A Sportweek: «Per me la cosa fondamentale era che mia figlia mi potesse vedere in campo. L’ha fatto, ha assistito al mio primo gol con la Spal»

Su Sportweek una lunga intervista a Pepito Rossi, tornato in Italia con la maglia della Spal.
«Dimostro di essere ancora un calciatore, finalmente mi sento di nuovo tale. È l’unica cosa che ho chiesto, quando ho parlato con la società. Datemi questa possibilità».
Continua:
«Per me il calcio è tutto, pur di tornare in campo avrei fatto qualunque cosa, dopo tanto tempo perso con gli infortuni. Ma penso sia stato giusto rientrare proprio qui, non solo perché hanno creduto in me.
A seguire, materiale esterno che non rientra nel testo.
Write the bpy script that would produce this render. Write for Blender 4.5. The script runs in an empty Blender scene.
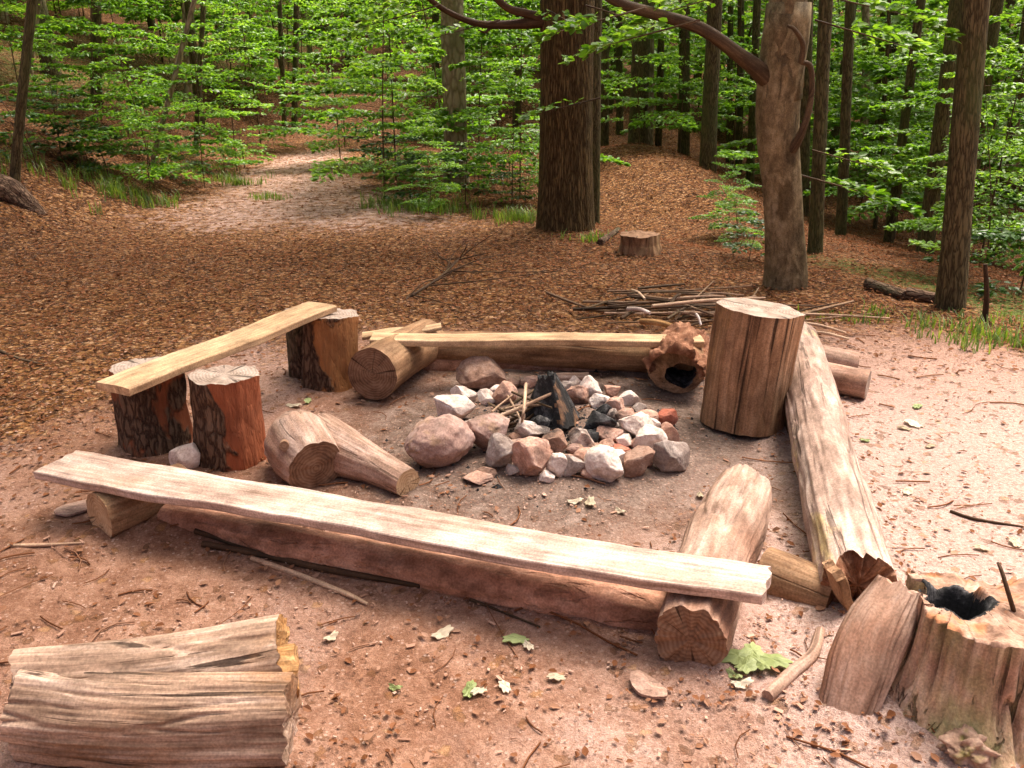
import bpy, math, random
import numpy as np
from mathutils import Vector, Matrix

S = bpy.context.scene
COL = S.collection
R = math.radians
rng = np.random.default_rng(7)

# ------------------------------------------------------------------ camera numbers
F = 887.0; CAMH = 1.6; PITCH = R(20)
CP, SP = math.cos(PITCH), math.sin(PITCH)
CAM = np.array([0, 0, CAMH])

def ray(px, py):
    a = (px - 512) / F; b = -(py - 384) / F
    return np.array([a, CP + b * SP, -SP + b * CP])
def P(px, py, z=0.0):
    """world point seen at a pixel of the photograph, at height z"""
    d = ray(px, py); t = (z - CAMH) / d[2]
    return CAM + d * t
def PY(px, py, Y):
    d = ray(px, py); return CAM + d * (Y / d[1])

# ------------------------------------------------------------------ noise
def _hash(ix, iy, iz, seed):
    h = (ix.astype(np.int64) * 374761393 + iy.astype(np.int64) * 668265263 + iz.astype(np.int64) * 2147483647 + seed * 974634777) & 0xFFFFFFFF
    h = ((h ^ (h >> 13)) * 1274126177) & 0xFFFFFFFF
    h = ((h ^ (h >> 16)) * 2246822519) & 0xFFFFFFFF
    return ((h ^ (h >> 15)) & 0xFFFFFF) / float(0xFFFFFF)
def vnoise(p, seed=0):
    p = np.asarray(p, float); i = np.floor(p); f = p - i; f = f * f * (3 - 2 * f)
    x, y, z = i[..., 0], i[..., 1], i[..., 2]
    r = 0
    for a in (0, 1):
        for b in (0, 1):
            for c in (0, 1):
                w = (f[..., 0] if a else 1 - f[..., 0]) * (f[..., 1] if b else 1 - f[..., 1]) * (f[..., 2] if c else 1 - f[..., 2])
                r = r + w * _hash(x + a, y + b, z + c, seed)
    return r * 2 - 1
def fbm(p, seed=0, o=4, g=.5):
    p = np.asarray(p, float); a = 1; s = 0; t = 0
    for k in range(o):
        s = s + a * vnoise(p, seed + k * 17); t += a; a *= g; p = p * 2.03 + 11.3
    return s / t
def n2(x, y, sc, seed=0, o=3):
    x = np.asarray(x, float); y = np.asarray(y, float)
    return fbm(np.stack([x * sc, y * sc, np.zeros_like(x) + .37], -1), seed, o)
def ss(a, b, x):
    t = np.clip((np.asarray(x, float) - a) / (b - a), 0, 1); return t * t * (3 - 2 * t)

# ------------------------------------------------------------------ terrain
FIRE = P(555, 432)
STUMP = P(994, 600, .33)[:2]
def Hs(x, y):
    """smooth terrain height"""
    x = np.asarray(x, float); y = np.asarray(y, float)
    left = np.clip(-x - 4.2 - .10 * np.maximum(y - 12, 0), 0, None)
    z = (.40 * left + .012 * left ** 2) * ss(6.2, 11, y)
    z = np.minimum(z, 6)
    bank = .35 * np.exp(-((x + 6.6) / 1.6) ** 2) * ss(5.2, 8.5, y) * (1 - ss(10, 13, y))
    z = z + bank
    e = .85 * (x - .6) + .53 * (y - 9.3)
    rf = ss(.10, .40, x / np.maximum(y, 1))
    z = z - (.85 * ss(.2, 7, e) + .025 * np.clip(e - 5, 0, 20)) * rf
    z = z - .5 * ss(.1, 1.6, e) * (1 - ss(2.2, 5.0, e)) * ss(-.05, .08, x / np.maximum(y, 1)) * (1 - ss(.1, .4, x / np.maximum(y, 1)))
    c = (1 - rf) * ss(16, 26, y) * (1 - ss(3, 6, left))
    z = z + c * .10 * np.clip(y - 16, 0, 30)
    z = z + .42 * np.exp(-((x - 2.1) / 1.5) ** 2 - ((y - 14.2) / 2.2) ** 2)
    rr = np.sqrt(x * x + y * y)
    z = z + .30 * np.clip(rr - 30, 0, 30) * ss(28, 40, rr)
    return z
LOGS = [(P(168, 516, .03), P(664, 616, .04), .11), (P(803, 345, .1), P(862, 600, .1), .16), (P(690, 640, .1), P(744, 490, .1), .14), (P(415, 346, .1), P(700, 357, .1), .13),
        (P(425, 365), P(665, 369), .09), (P(99, 516, .08), P(183, 482, .08), .11), (P(765, 572, .06), P(836, 598, .06), .12), (P(30, 716, .1), P(292, 716, .1), .13), (P(842, 722), P(860, 690), .10), (P(300, 455, .1), P(408, 483, .06), .13)]
def logdist(x, y):
    d = np.full(np.shape(x), 9.)
    for a, b, w in LOGS:
        ab = b[:2] - a[:2]; t = np.clip(((x - a[0]) * ab[0] + (y - a[1]) * ab[1]) / (ab @ ab), 0, 1)
        d = np.minimum(d, np.hypot(x - a[0] - ab[0] * t, y - a[1] - ab[1] * t) / w)
    return d
def H(x, y):
    x = np.asarray(x, float); y = np.asarray(y, float)
    z = Hs(x, y)
    z = z + .032 * np.exp(-(logdist(x, y) / 1.05) ** 2) * (1 + .8 * n2(x, y, 6, 41, 2))
    near = 1 - ss(7, 12, np.hypot(x, y))
    z = z + (.07 * (1 - near) + .010) * n2(x, y, .9, 3) + .010 * n2(x, y, 4.0, 5)
    d = np.hypot(x - FIRE[0], y - FIRE[1])
    z = z + .055 * np.exp(-(d / .42) ** 2) - .02 * np.exp(-((d - .95) / .3) ** 2)
    d = np.hypot(x - STUMP[0], y - STUMP[1])
    z = z + .09 * np.exp(-(d / .42) ** 2)
    return z
def h1(x, y): return float(H(x, y))
def PG(px, py, tmax=70):
    """where the line of sight through a pixel meets the ground"""
    d = ray(px, py)
    ts = np.concatenate([np.arange(.8, 14, .06), np.arange(14, tmax, .25)])
    q = CAM + ts[:, None] * d
    under = q[:, 2] <= H(q[:, 0], q[:, 1])
    if not under.any(): return q[-1]
    i = int(np.argmax(under)); lo, hi = ts[max(i - 1, 0)], ts[i]
    for _ in range(10):
        m = (lo + hi) / 2; p = CAM + d * m
        if p[2] <= h1(p[0], p[1]): hi = m
        else: lo = m
    p = CAM + d * hi; p[2] = h1(p[0], p[1]); return p

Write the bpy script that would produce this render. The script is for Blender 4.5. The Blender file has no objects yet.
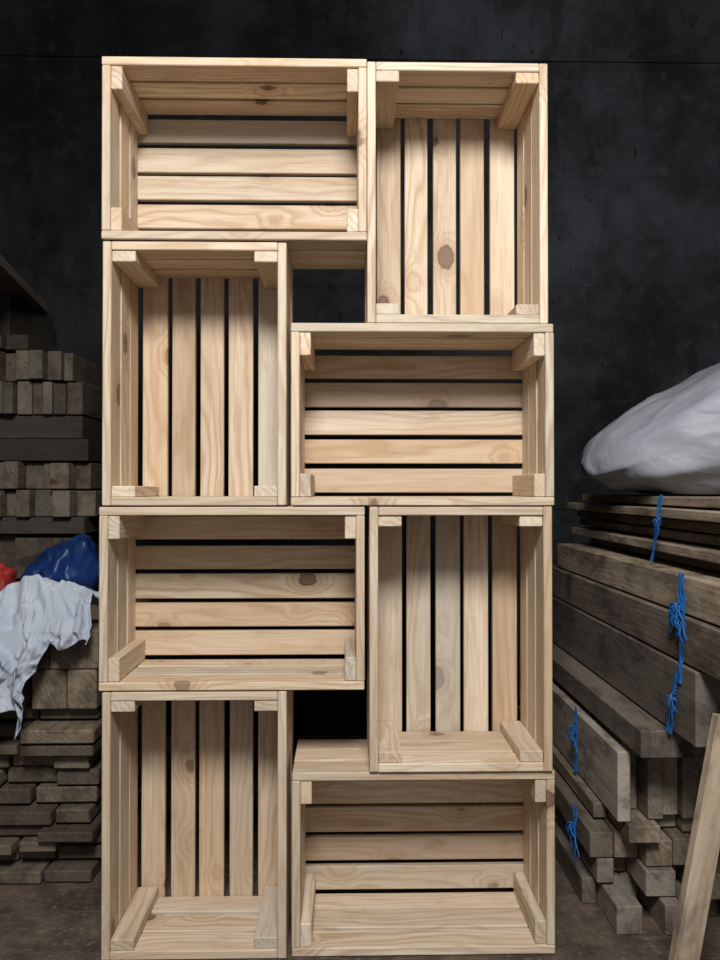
import bpy, bmesh, math, random
from mathutils import Vector, Matrix, noise

random.seed(11)
sc = bpy.context.scene
sc.view_settings.view_transform = 'Standard'

# ------------------------------------------------------------ node helpers
def new_mat(name):
    m = bpy.data.materials.new(name); m.use_nodes = True
    nt = m.node_tree
    for n in list(nt.nodes): nt.nodes.remove(n)
    out = nt.nodes.new('ShaderNodeOutputMaterial')
    b = nt.nodes.new('ShaderNodeBsdfPrincipled')
    nt.links.new(b.outputs[0], out.inputs[0])
    return m, nt, b
def N(nt, t, **kw):
    n = nt.nodes.new(t)
    for k, v in kw.items(): setattr(n, k, v)
    return n
def math_(nt, op, a, b=None, clamp=False):
    n = N(nt, 'ShaderNodeMath', operation=op); n.use_clamp = clamp
    for i, v in enumerate((a, b)):
        if v is None: continue
        if isinstance(v, (int, float)): n.inputs[i].default_value = v
        else: nt.links.new(v, n.inputs[i])
    return n.outputs[0]
def mix(nt, f, a, b, mode='MIX'):
    n = N(nt, 'ShaderNodeMix', data_type='RGBA', blend_type=mode)
    for idx, v in ((0, f), (6, a), (7, b)):
        if isinstance(v, (int, float)): n.inputs[idx].default_value = v
        elif isinstance(v, tuple): n.inputs[idx].default_value = (*v, 1)
        else: nt.links.new(v, n.inputs[idx])
    return n.outputs[2]
def maprange(nt, v, a, b, c=0.0, d=1.0):
    n = N(nt, 'ShaderNodeMapRange')
    n.interpolation_type = 'SMOOTHSTEP'
    nt.links.new(v, n.inputs[0])
    for i, x in enumerate((a, b, c, d)): n.inputs[i+1].default_value = x
    return n.outputs[0]
def vmul(nt, v, s):
    n = N(nt, 'ShaderNodeVectorMath', operation='MULTIPLY')
    nt.links.new(v, n.inputs[0]); n.inputs[1].default_value = s
    return n.outputs[0]
def noise_(nt, v, scale, detail=4, rough=.55, dist=0):
    n = N(nt, 'ShaderNodeTexNoise')
    nt.links.new(v, n.inputs['Vector'])
    n.inputs['Scale'].default_value = scale; n.inputs['Detail'].default_value = detail
    n.inputs['Roughness'].default_value = rough; n.inputs['Distortion'].default_value = dist
    return n.outputs[0]
def bump(nt, h, b, strength=.3, dist=.002):
    n = N(nt, 'ShaderNodeBump'); n.inputs['Strength'].default_value = strength
    n.inputs['Distance'].default_value = dist
    nt.links.new(h, n.inputs['Height']); nt.links.new(n.outputs[0], b.inputs['Normal'])

def wood_mat(name, light, mid, dark, knotc, rough=.7, knots=.55, dirt=0.0, grey=(.45,.42,.38), warm=None):
    m, nt, b = new_mat(name)
    wc = N(nt, 'ShaderNodeAttribute', attribute_name='wc').outputs['Vector']
    tint = N(nt, 'ShaderNodeAttribute', attribute_name='tint').outputs['Color']
    sep = N(nt, 'ShaderNodeSeparateColor'); nt.links.new(tint, sep.inputs[0])
    # knots
    vor = N(nt, 'ShaderNodeTexVoronoi'); vor.inputs['Scale'].default_value = 1.0
    nt.links.new(vmul(nt, wc, (6.5, 9.5, 3)), vor.inputs['Vector'])
    vs = N(nt, 'ShaderNodeSeparateColor'); nt.links.new(vor.outputs['Color'], vs.inputs[0])
    keep = math_(nt, 'GREATER_THAN', vs.outputs[0], knots)
    d = vor.outputs['Distance']
    wob = noise_(nt, wc, 90, 2)
    d2 = math_(nt, 'ADD', d, math_(nt, 'MULTIPLY', math_(nt, 'SUBTRACT', wob, .5), .07))
    d2 = math_(nt, 'ADD', d2, math_(nt, 'MULTIPLY', math_(nt, 'SUBTRACT', vs.outputs[1], .5), .07))
    kn = math_(nt, 'MULTIPLY', maprange(nt, d2, .15, .10), keep)
    rim = math_(nt, 'MULTIPLY', maprange(nt, math_(nt, 'ABSOLUTE', math_(nt, 'SUBTRACT', d2, .125)), .03, .0), keep)
    halo = math_(nt, 'MULTIPLY', maprange(nt, d2, .40, .08), keep)
    # rings
    warp = noise_(nt, vmul(nt, wc, (1.6, 9, 9)), 1.0, 3, .5)
    sx = N(nt, 'ShaderNodeSeparateXYZ'); nt.links.new(wc, sx.inputs[0])
    ph = math_(nt, 'ADD', math_(nt, 'MULTIPLY', sx.outputs[1], 300), math_(nt, 'MULTIPLY', warp, 60))
    ph = math_(nt, 'ADD', ph, math_(nt, 'MULTIPLY', sx.outputs[2], 360))
    ph = math_(nt, 'ADD', ph, math_(nt, 'MULTIPLY', halo, 16))
    ring = math_(nt, 'MULTIPLY', math_(nt, 'ADD', math_(nt, 'SINE', ph), 1), .5)
    ring = math_(nt, 'POWER', ring, 2.4)
    fine = noise_(nt, vmul(nt, wc, (9, 330, 330)), 1.0, 4, .6)
    big = noise_(nt, vmul(nt, wc, (2.2, 22, 22)), 1.0, 4, .55)
    c = mix(nt, maprange(nt, big, .34, .66), light, mid)
    ramp = maprange(nt, noise_(nt, vmul(nt, wc, (1.2, 6, 6)), 1.0, 2, .5), .35, .62, .10, .62)
    c = mix(nt, math_(nt, 'MULTIPLY', ring, ramp), c, dark)
    c = mix(nt, math_(nt, 'MULTIPLY', maprange(nt, fine, .42, .78), .55), c, dark)
    c = mix(nt, math_(nt, 'MULTIPLY', halo, .5), c, dark)
    c = mix(nt, math_(nt, 'MULTIPLY', kn, .72), c, knotc)
    c = mix(nt, math_(nt, 'MULTIPLY', rim, .75), c, knotc)
    # per-board value (R), greying (G), warm shift (B)
    c = mix(nt, sep.outputs[1], c, mix(nt, .6, c, grey))
    c = mix(nt, math_(nt, 'MULTIPLY', sep.outputs[2], .5), c, warm or dark)
    hv = N(nt, 'ShaderNodeHueSaturation'); nt.links.new(c, hv.inputs['Color'])
    nt.links.new(sep.outputs[0], hv.inputs['Value'])
    c = hv.outputs[0]
    # handling marks / smudges
    sm = noise_(nt, vmul(nt, wc, (10, 24, 24)), 1.0, 5, .7)
    c = mix(nt, math_(nt, 'MULTIPLY', maprange(nt, sm, .54, .72), .32), c, (dark[0]*.8, dark[1]*.9, dark[2]))
    if dirt > 0:
        dn = noise_(nt, vmul(nt, wc, (7, 16, 16)), 1.0, 6, .7)
        c = mix(nt, math_(nt, 'MULTIPLY', maprange(nt, dn, .42, .68), dirt), c, (.025, .02, .017))
    nt.links.new(c, b.inputs['Base Color'])
    b.inputs['Roughness'].default_value = rough
    b.inputs['Specular IOR Level'].default_value = .25
    h = math_(nt, 'ADD', fine, math_(nt, 'MULTIPLY', ring, .4))
    bump(nt, h, b, .3, .0014)
    return m

PINE = wood_mat('pine_wood', (.79, .68, .53), (.69, .54, .385), (.42, .265, .15), (.080, .036, .024),
                rough=.62, knots=.40, grey=(.44, .46, .42), warm=(.52, .335, .19))
OLD = wood_mat('weathered_lumber', (.25, .198, .142), (.182, .138, .095), (.10, .07, .045), (.03, .02, .015),
               rough=.85, knots=.7, dirt=.65, grey=(.16, .155, .148))

# ------------------------------------------------------------ board builder
class Boards:
    def __init__(self): self.v=[]; self.f=[]; self.wc=[]; self.t=[]
    def box(self, c, size, axis, tint=None, bev=.0015, rot=None):
        """c centre, size xyz, axis = grain axis index"""
        bm = bmesh.new(); bmesh.ops.create_cube(bm, size=1)
        bmesh.ops.scale(bm, vec=size, verts=bm.verts)
        bmesh.ops.bevel(bm, geom=list(bm.edges), offset=bev, segments=1, affect='EDGES')
        bm.verts.index_update()
        off = (random.uniform(-40, 40), random.uniform(-40, 40), random.uniform(-40, 40))
        others = [i for i in range(3) if i != axis]
        others.sort(key=lambda i: -size[i])
        base = len(self.v); c = Vector(c)
        if tint is None: tint = (random.uniform(.88, 1.08), random.uniform(0, .7)**2, random.uniform(0, .85)**2)
        fl = random.choice((-1, 1))
        for v in bm.verts:
            p = v.co.copy()
            self.wc.append((p[axis]*fl+off[0], p[others[0]]+off[1], p[others[1]]+off[2]))
            self.t.append((*tint, 1))
            if rot is not None: p = rot @ p
            self.v.append(p + c)
        for f in bm.faces: self.f.append([base+v.index for v in f.verts])
        bm.free()
    def make(self, name, mat, loc=(0,0,0)):
        me = bpy.data.meshes.new(name)
        me.from_pydata([tuple(v) for v in self.v], [], self.f)
        a = me.attributes.new('wc', 'FLOAT_VECTOR', 'POINT'); a.data.foreach_set('vector', [x for w in self.wc for x in w])
        a = me.attributes.new('tint', 'FLOAT_COLOR', 'POINT'); a.data.foreach_set('color', [x for w in self.t for x in w])
        me.materials.append(mat)
        ob = bpy.data.objects.new(name, me); ob.location = loc
        sc.collection.objects.link(ob)
        return ob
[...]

C’è un progetto serio e affascinante».
A convincerlo, racconta, è stato il presidente del club, che gli ha detto: “Giuseppe ti vogliamo”.
«In passato ho sentito altre cose, purtroppo. Mi hanno ferito, perché ho percepito che le persone non si fidavano più di me. Da una parte mi è dispiaciuto tantissimo, ma allo stesso tempo ne ho tratto motivazioni ancora più grandi per continuare».
Mai pensato al ritiro, però, nemmeno quando tutto sembrava nero. Ha deciso di riprovarci pensando a sua figlia, racconta.
«Per me la cosa fondamentale era che mia figlia mi potesse vedere in campo. L’ha fatto, è successo tre giornate fa, la sua prima partita allo stadio. Vederla in tribuna è stato fantastico, poi ha assistito al mio primo gol con la Spal e naturalmente l’ho dedicato a lei. Quella maglia l’ho tenuta e l’appenderò nella sua cameretta. Sarà un bel ricordo per entrambi, tra qualche anno».
Racconta quel gol, a Cosenza, più di 1300 giorni dopo l’ultimo segnato in Italia.
«Vedere il pallone entrare in porta è stata una liberazione. Un attimo di gioia intensa, ma poi mi ha invaso tutta la soddisfazione per il lavoro che ho fatto. Perché ce n’è stato tanto, prima di potermi ripresentare in campo. Segnare, portare a casa i tre punti, cosa c’è di più bello? Mi auguro che quel gol sia il primo di tanti altri».
Il calcio gli ha riservato tante gioie, ma altrettante delusioni.
«Quando sono stato lontano dal calcio ho avuto davvero tante delusioni. Finché sei al top ti stanno tutti vicini, poi quando ti fai male non si fa vivo più nessuno».
Ad aiutarlo è stata la famiglia.
«Io sono un uomo di famiglia. Dedicavo il mio tempo alla vita di casa, a mia moglie Jenna, mi è nata la piccola e c’era tanto da fare. È grazie ai miei se sono l’uomo che vedete oggi. La motivazione per tornare in campo me l’hanno data anche loro».